### DATA PROVIDED:
— begin —

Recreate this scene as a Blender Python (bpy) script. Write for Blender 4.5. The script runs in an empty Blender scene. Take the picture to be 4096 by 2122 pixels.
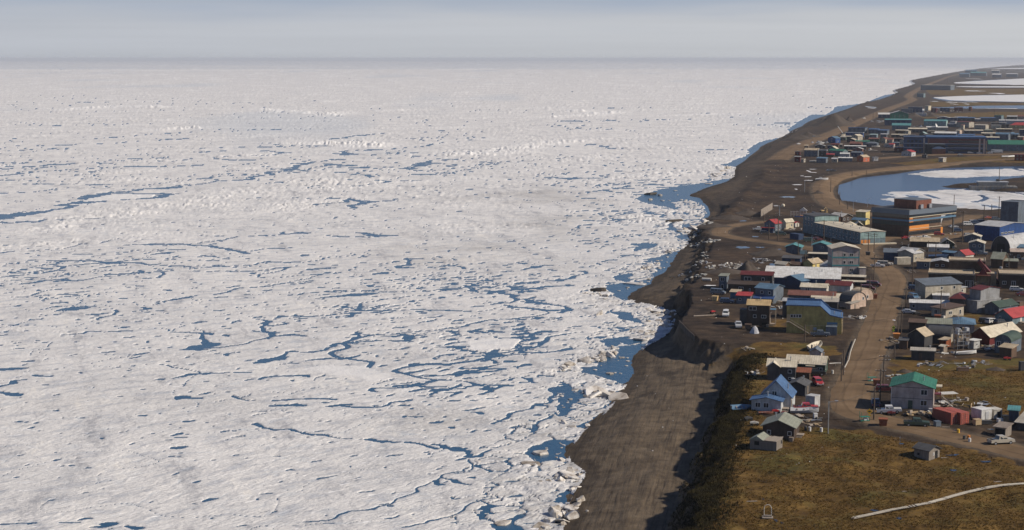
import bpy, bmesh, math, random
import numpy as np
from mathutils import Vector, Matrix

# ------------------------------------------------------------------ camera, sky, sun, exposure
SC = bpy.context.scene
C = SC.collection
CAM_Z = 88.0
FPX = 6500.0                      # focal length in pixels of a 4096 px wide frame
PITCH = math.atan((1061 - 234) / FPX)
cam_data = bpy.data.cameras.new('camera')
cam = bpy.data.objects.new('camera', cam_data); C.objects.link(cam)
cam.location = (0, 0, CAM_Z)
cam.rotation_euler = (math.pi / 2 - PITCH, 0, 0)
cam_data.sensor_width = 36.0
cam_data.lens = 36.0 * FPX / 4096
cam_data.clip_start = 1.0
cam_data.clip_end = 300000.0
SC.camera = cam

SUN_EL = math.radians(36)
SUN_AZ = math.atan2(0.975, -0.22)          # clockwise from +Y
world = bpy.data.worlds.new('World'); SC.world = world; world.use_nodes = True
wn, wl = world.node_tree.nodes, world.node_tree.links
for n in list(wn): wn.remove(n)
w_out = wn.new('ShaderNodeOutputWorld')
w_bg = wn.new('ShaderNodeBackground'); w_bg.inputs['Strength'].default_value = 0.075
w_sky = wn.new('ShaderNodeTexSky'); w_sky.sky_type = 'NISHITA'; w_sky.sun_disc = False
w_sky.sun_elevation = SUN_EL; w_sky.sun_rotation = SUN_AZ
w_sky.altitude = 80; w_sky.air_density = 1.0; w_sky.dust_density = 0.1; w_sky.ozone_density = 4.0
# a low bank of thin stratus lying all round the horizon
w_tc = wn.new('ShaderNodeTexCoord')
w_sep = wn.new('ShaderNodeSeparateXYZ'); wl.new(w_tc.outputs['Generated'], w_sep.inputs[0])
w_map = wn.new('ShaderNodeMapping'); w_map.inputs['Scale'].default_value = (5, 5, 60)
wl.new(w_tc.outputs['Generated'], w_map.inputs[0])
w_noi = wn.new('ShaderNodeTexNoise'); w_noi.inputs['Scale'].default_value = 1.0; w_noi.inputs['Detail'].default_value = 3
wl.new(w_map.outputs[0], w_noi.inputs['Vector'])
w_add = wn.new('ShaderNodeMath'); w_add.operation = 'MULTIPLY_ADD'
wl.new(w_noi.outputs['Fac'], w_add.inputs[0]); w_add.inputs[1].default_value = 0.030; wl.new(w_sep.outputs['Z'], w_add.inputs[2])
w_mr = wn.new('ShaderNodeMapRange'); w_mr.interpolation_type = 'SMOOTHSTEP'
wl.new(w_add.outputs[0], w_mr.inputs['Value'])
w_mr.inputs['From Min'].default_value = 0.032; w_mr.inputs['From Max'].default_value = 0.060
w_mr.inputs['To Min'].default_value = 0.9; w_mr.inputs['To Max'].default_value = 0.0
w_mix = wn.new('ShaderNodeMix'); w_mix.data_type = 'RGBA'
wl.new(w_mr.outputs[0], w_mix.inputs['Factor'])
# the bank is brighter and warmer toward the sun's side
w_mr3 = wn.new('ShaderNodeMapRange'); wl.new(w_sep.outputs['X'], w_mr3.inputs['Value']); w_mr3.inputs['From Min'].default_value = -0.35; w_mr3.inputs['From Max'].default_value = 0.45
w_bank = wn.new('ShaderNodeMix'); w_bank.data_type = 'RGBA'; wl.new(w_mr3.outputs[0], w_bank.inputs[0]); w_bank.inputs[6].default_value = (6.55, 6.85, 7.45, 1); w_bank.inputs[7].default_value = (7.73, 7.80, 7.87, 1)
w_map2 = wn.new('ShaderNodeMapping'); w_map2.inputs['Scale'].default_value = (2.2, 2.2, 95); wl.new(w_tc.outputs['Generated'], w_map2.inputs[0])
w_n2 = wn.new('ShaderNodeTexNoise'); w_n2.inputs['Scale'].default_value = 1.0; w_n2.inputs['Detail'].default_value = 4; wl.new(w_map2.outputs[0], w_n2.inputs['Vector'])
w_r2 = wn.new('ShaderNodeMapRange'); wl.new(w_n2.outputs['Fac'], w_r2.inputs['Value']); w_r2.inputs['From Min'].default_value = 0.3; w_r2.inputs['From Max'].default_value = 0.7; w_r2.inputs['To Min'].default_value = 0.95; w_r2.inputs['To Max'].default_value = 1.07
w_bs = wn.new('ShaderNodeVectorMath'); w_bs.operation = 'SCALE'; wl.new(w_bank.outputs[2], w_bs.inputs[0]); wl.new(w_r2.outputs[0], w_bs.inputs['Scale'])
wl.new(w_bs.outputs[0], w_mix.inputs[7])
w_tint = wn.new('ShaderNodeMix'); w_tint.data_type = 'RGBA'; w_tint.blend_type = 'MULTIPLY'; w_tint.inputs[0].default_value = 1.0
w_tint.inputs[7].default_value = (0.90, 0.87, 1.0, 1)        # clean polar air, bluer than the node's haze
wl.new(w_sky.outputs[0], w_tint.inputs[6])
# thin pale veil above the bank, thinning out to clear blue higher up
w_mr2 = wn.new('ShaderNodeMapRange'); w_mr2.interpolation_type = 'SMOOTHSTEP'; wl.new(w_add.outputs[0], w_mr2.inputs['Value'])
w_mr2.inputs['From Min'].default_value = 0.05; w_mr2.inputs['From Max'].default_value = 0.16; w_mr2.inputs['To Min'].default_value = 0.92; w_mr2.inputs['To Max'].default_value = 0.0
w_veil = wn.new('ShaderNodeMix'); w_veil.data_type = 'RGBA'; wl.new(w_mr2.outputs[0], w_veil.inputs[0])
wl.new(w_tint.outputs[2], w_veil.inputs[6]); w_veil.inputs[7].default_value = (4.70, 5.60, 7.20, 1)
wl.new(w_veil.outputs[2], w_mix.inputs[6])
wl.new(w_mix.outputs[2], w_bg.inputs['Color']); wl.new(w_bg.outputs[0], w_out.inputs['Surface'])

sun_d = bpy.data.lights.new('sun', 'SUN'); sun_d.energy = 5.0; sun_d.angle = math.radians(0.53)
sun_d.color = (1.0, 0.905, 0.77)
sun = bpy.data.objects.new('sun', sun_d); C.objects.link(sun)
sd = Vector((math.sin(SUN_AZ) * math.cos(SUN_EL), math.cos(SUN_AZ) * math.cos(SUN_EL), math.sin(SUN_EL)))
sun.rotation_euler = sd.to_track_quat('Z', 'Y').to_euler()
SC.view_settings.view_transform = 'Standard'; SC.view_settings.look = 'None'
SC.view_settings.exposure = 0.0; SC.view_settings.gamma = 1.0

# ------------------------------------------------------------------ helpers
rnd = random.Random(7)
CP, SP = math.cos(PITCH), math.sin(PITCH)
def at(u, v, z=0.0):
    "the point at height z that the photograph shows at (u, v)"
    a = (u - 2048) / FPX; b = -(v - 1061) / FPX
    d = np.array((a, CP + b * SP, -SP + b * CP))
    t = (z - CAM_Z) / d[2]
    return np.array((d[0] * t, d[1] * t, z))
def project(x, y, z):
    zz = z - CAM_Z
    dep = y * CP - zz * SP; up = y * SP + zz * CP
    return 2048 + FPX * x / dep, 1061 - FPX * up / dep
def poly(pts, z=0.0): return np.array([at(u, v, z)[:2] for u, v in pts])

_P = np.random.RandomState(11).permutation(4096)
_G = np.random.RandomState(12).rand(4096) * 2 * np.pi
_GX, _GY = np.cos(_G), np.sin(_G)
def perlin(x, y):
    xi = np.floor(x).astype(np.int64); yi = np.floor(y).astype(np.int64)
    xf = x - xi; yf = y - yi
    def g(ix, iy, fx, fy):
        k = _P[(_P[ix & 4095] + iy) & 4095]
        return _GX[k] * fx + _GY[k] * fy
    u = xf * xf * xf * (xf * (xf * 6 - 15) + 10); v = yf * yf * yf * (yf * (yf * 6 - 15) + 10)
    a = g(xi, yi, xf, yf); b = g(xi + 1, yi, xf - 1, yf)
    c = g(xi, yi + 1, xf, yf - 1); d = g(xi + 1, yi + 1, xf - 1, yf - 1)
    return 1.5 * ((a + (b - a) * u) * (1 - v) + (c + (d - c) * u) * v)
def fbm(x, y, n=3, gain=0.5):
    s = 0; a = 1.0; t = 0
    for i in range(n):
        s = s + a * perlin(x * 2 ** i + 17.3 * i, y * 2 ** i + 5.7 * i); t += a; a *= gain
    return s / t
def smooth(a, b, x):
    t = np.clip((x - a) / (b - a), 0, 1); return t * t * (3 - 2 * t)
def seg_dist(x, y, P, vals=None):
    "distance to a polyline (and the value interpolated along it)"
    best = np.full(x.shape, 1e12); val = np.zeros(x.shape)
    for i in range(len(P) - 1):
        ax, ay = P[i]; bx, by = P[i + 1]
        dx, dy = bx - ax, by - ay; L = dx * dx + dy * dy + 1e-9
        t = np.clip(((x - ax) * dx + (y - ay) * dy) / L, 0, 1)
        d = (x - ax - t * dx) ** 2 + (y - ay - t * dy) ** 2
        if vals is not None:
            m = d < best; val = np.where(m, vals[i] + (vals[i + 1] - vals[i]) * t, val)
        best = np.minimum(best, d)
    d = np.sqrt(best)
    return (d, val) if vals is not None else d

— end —

### TASK GOAL:
Write down every line from the opening of the listing to the line with "SC.camera = cam", both included, and nothing else; the pictures are omitted.

### OUTPUT OF THE TASK:
Recreate this scene as a Blender Python (bpy) script. Write for Blender 4.5. The script runs in an empty Blender scene. Take the picture to be 4096 by 2122 pixels.
import bpy, bmesh, math, random
import numpy as np
from mathutils import Vector, Matrix

# ------------------------------------------------------------------ camera, sky, sun, exposure
SC = bpy.context.scene
C = SC.collection
CAM_Z = 88.0
FPX = 6500.0                      # focal length in pixels of a 4096 px wide frame
PITCH = math.atan((1061 - 234) / FPX)
cam_data = bpy.data.cameras.new('camera')
cam = bpy.data.objects.new('camera', cam_data); C.objects.link(cam)
cam.location = (0, 0, CAM_Z)
cam.rotation_euler = (math.pi / 2 - PITCH, 0, 0)
cam_data.sensor_width = 36.0
cam_data.lens = 36.0 * FPX / 4096
cam_data.clip_start = 1.0
cam_data.clip_end = 300000.0
SC.camera = cam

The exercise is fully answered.